In Langham v. Darby, 13 Mo. 553, the heirs of Langham joined others in a suit for partition of certain lands ; an order of sale was made; after sale, but before the sheriff made his report, the administrator applied to the court for an order that the proceeds of the sale going to the heirs should be paid over to him for the benefit of Langham’s creditors ; the court, being satisfied that the estate was insolvent, made the order. This court approved the proceeding and said that justice was accomplished by it. The, case of Van Wezel v. Wyckoff, 3 Sandf. Ch. 28, decides that a creditor of the ancestor who is entitled to maintain a suit against heirs in respect of the real estate descended to them, may have a decree against the proceeds of such real estate when the same have been paid into court upon a sale of the property under an order or decree of the court.

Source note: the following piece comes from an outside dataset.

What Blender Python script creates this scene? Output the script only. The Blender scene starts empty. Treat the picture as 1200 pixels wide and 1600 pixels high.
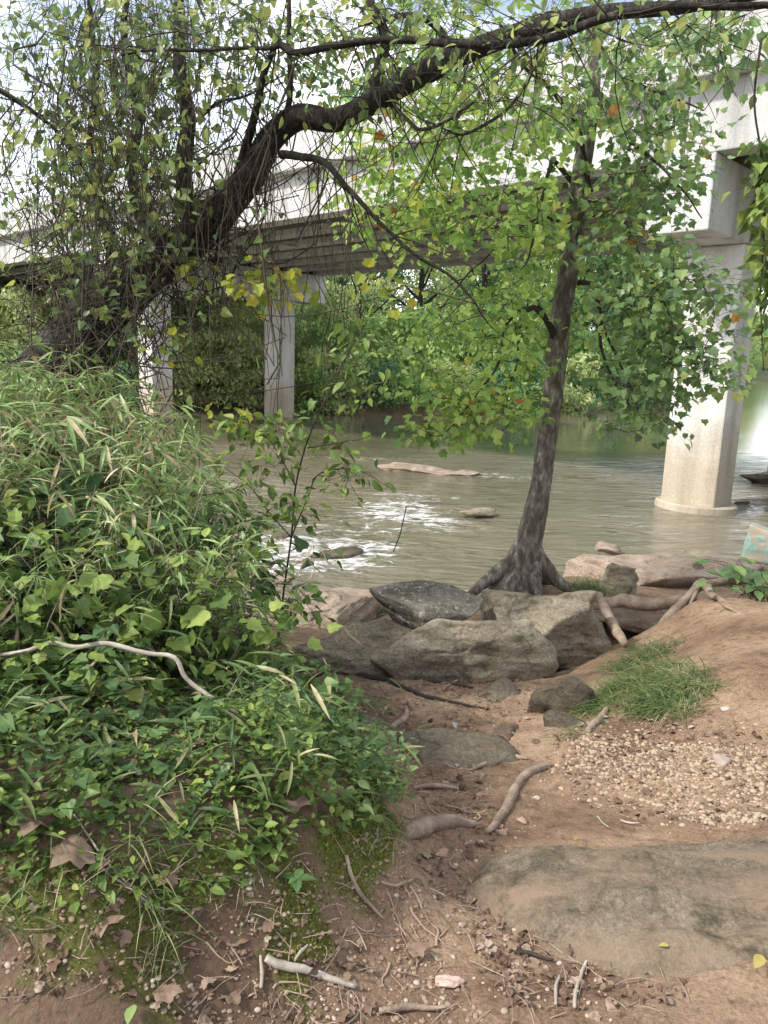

Under the law, the heirs of Smith must give way to cred*577itors. The debts must first be satisfied before they can claim or derive any benefit from the estate of their ancestor. The money that they got arising out of the sale in partition was the money of the creditors so long as any debts or liabilities remained unpaid. The plaintiffs who, after diligent search and without notice, purchased in good faith, were compelled to pay their money to satisfy an encumbrance for which the heirs were liable, and they ought not to be turned away remediless. The heirs had received and obtained possession of the plaintiffs’ money, which should have been appropriated to the payment of the judgment debt, and we are unable to distinguish any difference in principle where the money is thus paid over and sought to be recovered back, and where a specific decree is rendered against it when it has been paid into court.

Judgment affirmed.

Judge Fagg concurs; Judge Holmes, having been of counsel, not sitting.